John Kelly's oration

President, Master, Graduates and Granduands, Guests, and Colleagues,

Today it is my great honour to welcome John Kelly, Professor of Industrial Relations, to a College Fellowship at Birkbeck, University of London.

Kelly has been a prominent member of our Department of Management since 2003. He grew up in in a working-class household in Derby, to Irish immigrant parents. He was the eldest of six children, all eight members of the family crowded together in a three-bedroom semidetached house. Like many children of Irish immigrants, his parents were passionate about education, so he became the first in his immediate family to go to university. He chose the University of Sheffield, which had a good psychology department. He was awarded a first-class degree in 1973. He then went to the LSE where he did his PhD (awarded 1979), then post-doc.

This was when he developed what were to become some of the intellectual passions of his life: workplace conflicts, trade unionism, comparative employment relations, comparative labour politics, and how to make work more enriching for people. These topics seemed more akin to the research that was being done in by academics in industrial relations, rather than psychology so, in 1980, he was appointed to a position in the Department of Industrial Relations at the LSE. By 2003, he was a Professor in the Department. He stayed there for 24 years, contributing to debates about the identity of industrial relations - was it about management, or human relations, or fundamental ideas about social justice?

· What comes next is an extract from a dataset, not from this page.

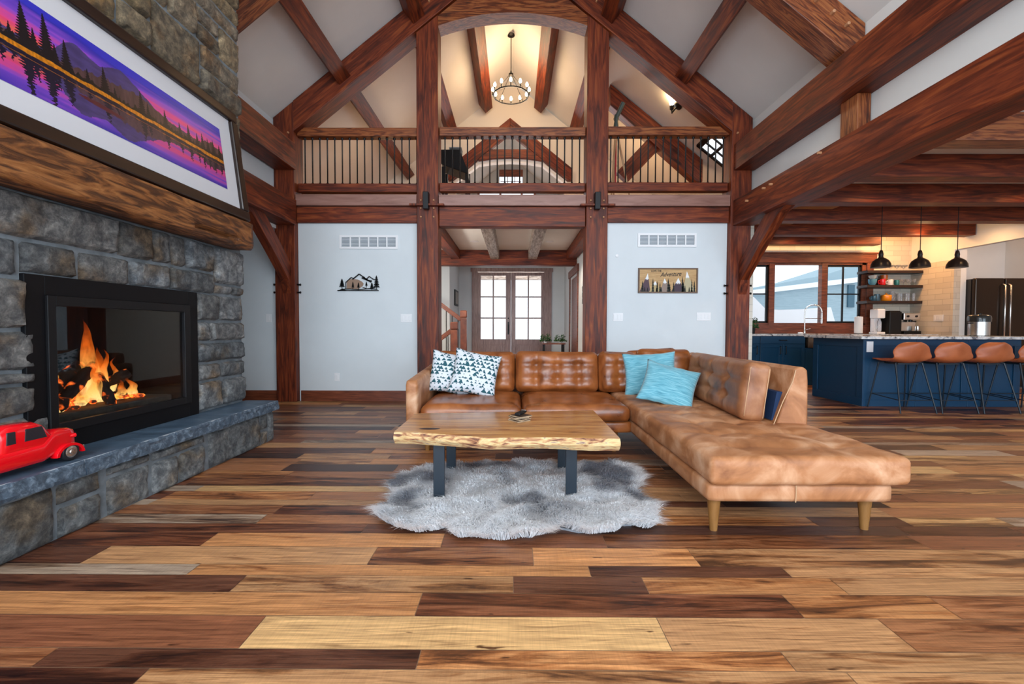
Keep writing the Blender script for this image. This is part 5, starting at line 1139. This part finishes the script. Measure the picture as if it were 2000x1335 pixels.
# ------------------------------------------------------------------ kitchen
M_blue_cab = mat('navy cabinet paint', (.004, .045, .105), .38); M_granite = pmat('white granite', [(.35, (.10, .10, .11)), (.45, (.50, .50, .50)), (.6, (.72, .72, .71))], ns=14, detail=9, dist=.8, rough=.15, rnd=False)
isl = thing('kitchen_island', 'navy blue kitchen island with shaker panels and a white granite top', 'island', (5.8, 6.55, 0))
IX0, IX1, IY0, IY1 = 4.745, 6.86, 6.13, 7.14
box('body', (IX0, IY0, .0), (IX1, IY1, .918), M_blue_cab, isl)
box('worktop', (IX0-.13, IY0-.13, .918), (IX1+.45, IY1+.05, .955), M_granite, isl, bevel=.004)
def shaker(m, axis, fixed, a0, a1, z0, z1, w=.075, d=.014):
    for (p, q, r_, s_) in ((a0, a1, z0, z0+w), (a0, a1, z1-w, z1), (a0, a0+w, z0+w, z1-w), (a1-w, a1, z0+w, z1-w)):
        if axis == 'Y': m.box((p, fixed-d, r_), (q, fixed, s_))
        else: m.box((fixed-d, p, r_), (fixed, q, s_))
m = MB(); shaker(m, 'X', IX0, IY0-.014, IY1, .0, .915, .11); m.build('end_panel', M_blue_cab, isl, bevel=.003)
for q in range(3):
    a = IX0+(IX1-IX0)*q/3; m = MB(); shaker(m, 'Y', IY0, a+.001, a+(IX1-IX0)/3-.001, .0, .915, .09); m.build('front_panel', M_blue_cab, isl, bevel=.003)
t = thing('power_outlet', 'white outlet cover on the front of the navy island', 'outlet', (4.81, IY0-.014, .80)); box('cover_plate', (4.77, IY0-.022, .74), (4.86, IY0-.0145, .885), M_white, t, bevel=.002); box('socket', (4.795, IY0-.026, .77), (4.835, IY0-.021, .855), M_white, t)
# perimeter cabinets and worktop
cb_ = [(3.47, 4.10, 'navy base cabinet farthest left, mostly behind the timber post'), (4.10, 4.58, 'narrow navy base cabinet beside the timber post'), (4.585, 5.42, 'navy base cabinet with drawer and double doors beside the sink')]
for x0, x1, lab in cb_:
    t = thing('base_cabinet', lab, 'cabinet', ((x0+x1)/2, 8.7, 0), 'navy kitchen base cabinets')
    box('carcass', (x0, 8.42, .0), (x1, 8.99, .918), M_blue_cab, t); m = MB().box((x0+.004, 8.398, .775), (x1-.004, 8.419, .905)); dr = m.build('drawer', M_blue_cab, t, bevel=.003)
    c = (x0+x1)/2; MB().tube([(c-.07, 8.40, .845), (c-.06, 8.372, .84), (c+.06, 8.372, .84), (c+.07, 8.40, .845)], .008, 8).build('pull', M_blackiron, dr)
    for s_ in ((x0+.004, c-.002, c-.05), (c+.002, x1-.004, c+.05)) if x1-x0 > .6 else ((x0+.004, x1-.004, x1-.06),):
        m = MB().box((s_[0]+.06, 8.41, .17), (s_[1]-.06, 8.419, .70)); shaker(m, 'Y', 8.419, s_[0], s_[1], .11, .765, .065, .021); d = m.build('door', M_blue_cab, t, bevel=.003)
        MB().tube([(s_[2], 8.40, .73), (s_[2], 8.372, .72), (s_[2], 8.372, .59), (s_[2], 8.40, .58)], .008, 8).build('pull', M_blackiron, d)
t = thing('base_cabinet', 'navy base cabinet under the coffee machines, behind the island', 'cabinet', (7.0, 8.7, 0), 'navy kitchen base cabinets'); box('carcass', (6.26, 8.42, 0), (7.855, 8.99, .918), M_blue_cab, t); box('toe_kick', (6.26, 8.40, .1), (7.85, 8.42, .9), M_blue_cab, t)
t = thing('sink_cabinet', 'dark cabinet below the farmhouse sink', 'cabinet', (5.84, 8.7, 0)); box('carcass', (5.425, 8.43, 0), (6.255, 8.99, .70), M_blue_cab, t); box('door', (5.43, 8.41, .1), (6.25, 8.429, .69), M_blue_cab, t, bevel=.003)
t = thing('farmhouse_sink', 'hammered metal apron-front sink beside the island end', 'sink', (5.84, 8.7, .7)); M_cop = pmat('hammered copper', [(.3, (.16, .09, .05)), (.7, (.5, .36, .27))], ns=5, rough=.3, metal=1., bump=.3)
m = MB().box((5.45, 8.36, .703), (6.23, 8.40, .945)).box((5.45, 8.90, .703), (6.23, 8.93, .94)).box((5.45, 8.40, .703), (5.48, 8.90, .94)).box((6.2, 8.40, .703), (6.23, 8.9, .94)).box((5.48, 8.40, .703), (6.2, 8.9, .72)); m.build('basin', M_cop, t, bevel=.004)
t = thing('perimeter_worktop', 'white granite worktop below the kitchen window', 'worktop', (5.6, 8.7, .92)); MB().box((3.47, 8.37, .919), (5.44, 8.995, .957)).box((6.24, 8.37, .919), (7.855, 8.995, .957)).box((5.44, 8.935, .919), (6.24, 8.995, .957)).build('slab', M_granite, t, bevel=.003)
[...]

By 2003, he recognised that it was time for a change. He had been happy at the LSE, but, after 23 years, he was worried about becoming institutionalised a la Erving Goffman. Teaching Birkbeck’s mature students also appealed to him: they were dedicated and passionate about learning. And as a dedicated and passionate teacher himself, Birkbeck was an ideal location for him.

His has been an extraordinary career. He has produced some of the classics in industrial relations literature. His passions include industrial democracy, social pacts, ethical socialism, trade unionism, collective action and strikes, comparative employment relations, social democracy, electoral reform, Marxism, contemporary Trotskyism, labour movements, and social movement theory. He is not shy of suggesting future prospects for industrial relations, including union strategies for revitilisation.

Kelly is also known for his extensive archival research, clear theoretical framework, and methodological sophistication. He is rigorous. He makes use of interviews, questionnaires, and observation as well as written documents. Reviewers of his work contend that he introduces “fresh approaches” to the field. As another reviewer concluded, he produces books that “belong on the shelf of every serious industrial relations scholar." For his contributions to scholarship, he was made a Fellow of the Academy of Social Sciences, the leading professional body of social sciences in the UK.

He is no ivory-tower academic. Politics is central to his life. He had joined the Communist Party of Great Britain in 1979, which he left just before its dissolution in 1991. He is active in trade union education, the UCU, and the civil service union. He is known for entering tense, conflict-ridden situations, and facilitating constructive discussions and consensus.

He never shies away from work. At Birkbeck’s Department of Management, he has always been a team player. He was Head of Department and Research Director. Colleague contend that he has been instrumental in raising the status of the Department to being one of the leading Management Departments in the country.

He is renowned for his “human touch”: his interpersonal skills in bringing into dialogue people from very diverse political positions. He combines powerful critical eye with a sense of humour.

But who is the man? One of the joys of his life has been being a husband to Dr Caroline Kelly, Senior Lecturer in the Faculty of Psychology and Counselling, at the Open University, as well as a hands-on father to three children. He is a film buff, watching 120 to 150 movies a year. His tastes are Catholic: Jason Bourne, Israeli documentaries, Latin American psychological thrillers. One of his post-retirement projects is a project on representations of unions and strikes in British and American cinema.

Most of all, he is a Birkbeckian. His colleagues speak about him as much more than a research star. He is a mentor to them all and a brilliant communicator. He is “caring”, supportive, and sociable. Quite simply, he is liked by all.

We are deeply honoured that he has agreed to become a Fellow of Birkbeck.